▶ [WHAT YOU WILL DO]:
Each line below should be retyped exactly, with no pictures.
##### SUPPLIED MATERIAL #####
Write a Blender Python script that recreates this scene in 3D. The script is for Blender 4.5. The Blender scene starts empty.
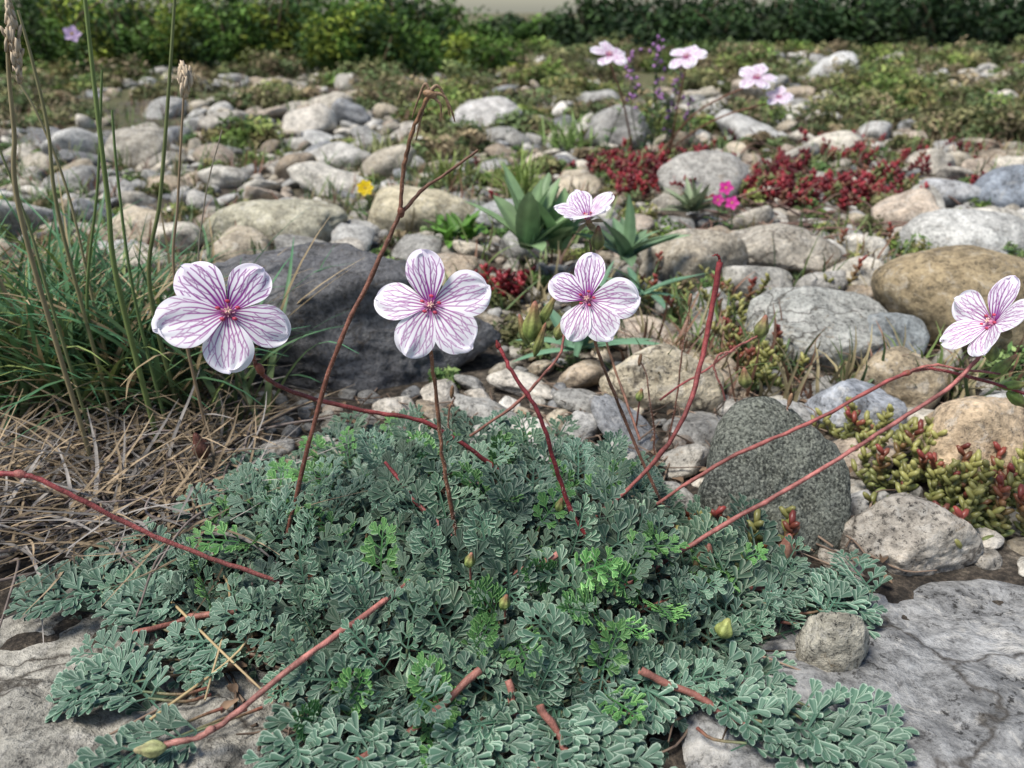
import bpy, bmesh, math, numpy as np
from mathutils import Vector
rng=np.random.default_rng(7)
R=math.radians
PITCH=25.0; CH=3.0; FPX=804.0
cT,sT=math.cos(R(PITCH)),math.sin(R(PITCH))
def ray(u,v):
    a=(u-512)/FPX; b=(384-v)/FPX
    return np.array([a, cT+b*sT, -sT+b*cT])
def G(u,v,z=0.0):
    d=ray(u,v); t=(z-CH)/d[2]; return np.array([0,0,CH])+d*t
def D(u,v,y):
    d=ray(u,v); t=y/d[1]; return np.array([0,0,CH])+d*t
def unit(a):
    a=np.asarray(a,float); return a/(np.linalg.norm(a)+1e-12)
# ---------- noise
def vnoise(p):
    p=np.asarray(p,float); i=np.floor(p); f=p-i; f=f*f*(3-2*f)
    def h(o):
        q=i+o
        s=np.sin(q[...,0]*127.1+q[...,1]*311.7+q[...,2]*74.7)*43758.5453
        return s-np.floor(s)
    fx,fy,fz=f[...,0],f[...,1],f[...,2]
    r=0
    for a in (0,1):
        for b in (0,1):
            for c in (0,1):
                w=(fx if a else 1-fx)*(fy if b else 1-fy)*(fz if c else 1-fz)
                r=r+w*h(np.array([a,b,c]))
    return r
def fbm(p,o=4):
    p=np.asarray(p,float); s=0;a=.5;t=0
    for k in range(o):
        s=s+a*vnoise(p*(2**k)+17.3*k); t+=a; a*=.5
    return s/t
# ---------- mesh builder
class MB:
    def __init__(s): s.V=[];s.C=[];s.L=[];s.S=[];s.n=0
    def add(s,v,f,c):
        v=np.asarray(v,float).reshape(-1,3); f=np.asarray(f,int)
        c=np.asarray(c,float)
        if c.ndim==1: c=np.tile(c,(len(v),1))
        s.V.append(v); s.C.append(c); s.L.append((f+s.n).reshape(-1)); s.S.append(np.full(len(f),f.shape[1])); s.n+=len(v)
    def build(s,name,mat,parent=None,smooth=True):
        V=np.concatenate(s.V);C=np.concatenate(s.C);L=np.concatenate(s.L);S=np.concatenate(s.S)
        m=bpy.data.meshes.new(name)
        m.vertices.add(len(V)); m.vertices.foreach_set('co',V.astype(np.float32).ravel())
        m.loops.add(len(L)); m.loops.foreach_set('vertex_index',L.astype(np.int32))
        m.polygons.add(len(S)); st=np.concatenate([[0],np.cumsum(S)[:-1]])
        m.polygons.foreach_set('loop_start',st.astype(np.int32))
        m.update(calc_edges=True)
        a=m.color_attributes.new('Col','FLOAT_COLOR','POINT')
        a.data.foreach_set('color',np.concatenate([C,np.ones((len(C),1))],1).astype(np.float32).ravel())
        m.polygons.foreach_set('use_smooth',np.full(len(S),smooth))
        m.validate()
        m.materials.append(mat)
        o=bpy.data.objects.new(name,m); bpy.context.scene.collection.objects.link(o)
        if parent: o.parent=parent
        return o
def empty(name):
    o=bpy.data.objects.new(name,None); bpy.context.scene.collection.objects.link(o); return o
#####
▶ [THE REPLY]:
Write a Blender Python script that recreates this scene in 3D. The script is for Blender 4.5. The Blender scene starts empty.
import bpy, bmesh, math, numpy as np
from mathutils import Vector
rng=np.random.default_rng(7)
R=math.radians
PITCH=25.0; CH=3.0; FPX=804.0
cT,sT=math.cos(R(PITCH)),math.sin(R(PITCH))
def ray(u,v):
    a=(u-512)/FPX; b=(384-v)/FPX
    return np.array([a, cT+b*sT, -sT+b*cT])
def G(u,v,z=0.0):
    d=ray(u,v); t=(z-CH)/d[2]; return np.array([0,0,CH])+d*t
def D(u,v,y):
    d=ray(u,v); t=y/d[1]; return np.array([0,0,CH])+d*t
def unit(a):
    a=np.asarray(a,float); return a/(np.linalg.norm(a)+1e-12)
# ---------- noise
def vnoise(p):
    p=np.asarray(p,float); i=np.floor(p); f=p-i; f=f*f*(3-2*f)
    def h(o):
        q=i+o
        s=np.sin(q[...,0]*127.1+q[...,1]*311.7+q[...,2]*74.7)*43758.5453
        return s-np.floor(s)
    fx,fy,fz=f[...,0],f[...,1],f[...,2]
    r=0
    for a in (0,1):
        for b in (0,1):
            for c in (0,1):
                w=(fx if a else 1-fx)*(fy if b else 1-fy)*(fz if c else 1-fz)
                r=r+w*h(np.array([a,b,c]))
    return r
def fbm(p,o=4):
    p=np.asarray(p,float); s=0;a=.5;t=0
    for k in range(o):
        s=s+a*vnoise(p*(2**k)+17.3*k); t+=a; a*=.5
    return s/t
# ---------- mesh builder
class MB:
    def __init__(s): s.V=[];s.C=[];s.L=[];s.S=[];s.n=0
    def add(s,v,f,c):
        v=np.asarray(v,float).reshape(-1,3); f=np.asarray(f,int)
        c=np.asarray(c,float)
        if c.ndim==1: c=np.tile(c,(len(v),1))
        s.V.append(v); s.C.append(c); s.L.append((f+s.n).reshape(-1)); s.S.append(np.full(len(f),f.shape[1])); s.n+=len(v)
    def build(s,name,mat,parent=None,smooth=True):
        V=np.concatenate(s.V);C=np.concatenate(s.C);L=np.concatenate(s.L);S=np.concatenate(s.S)
        m=bpy.data.meshes.new(name)
        m.vertices.add(len(V)); m.vertices.foreach_set('co',V.astype(np.float32).ravel())
        m.loops.add(len(L)); m.loops.foreach_set('vertex_index',L.astype(np.int32))
        m.polygons.add(len(S)); st=np.concatenate([[0],np.cumsum(S)[:-1]])
        m.polygons.foreach_set('loop_start',st.astype(np.int32))
        m.update(calc_edges=True)
        a=m.color_attributes.new('Col','FLOAT_COLOR','POINT')
        a.data.foreach_set('color',np.concatenate([C,np.ones((len(C),1))],1).astype(np.float32).ravel())
        m.polygons.foreach_set('use_smooth',np.full(len(S),smooth))
        m.validate()
        m.materials.append(mat)
        o=bpy.data.objects.new(name,m); bpy.context.scene.collection.objects.link(o)
        if parent: o.parent=parent
        return o
def empty(name):
    o=bpy.data.objects.new(name,None); bpy.context.scene.collection.objects.link(o); return o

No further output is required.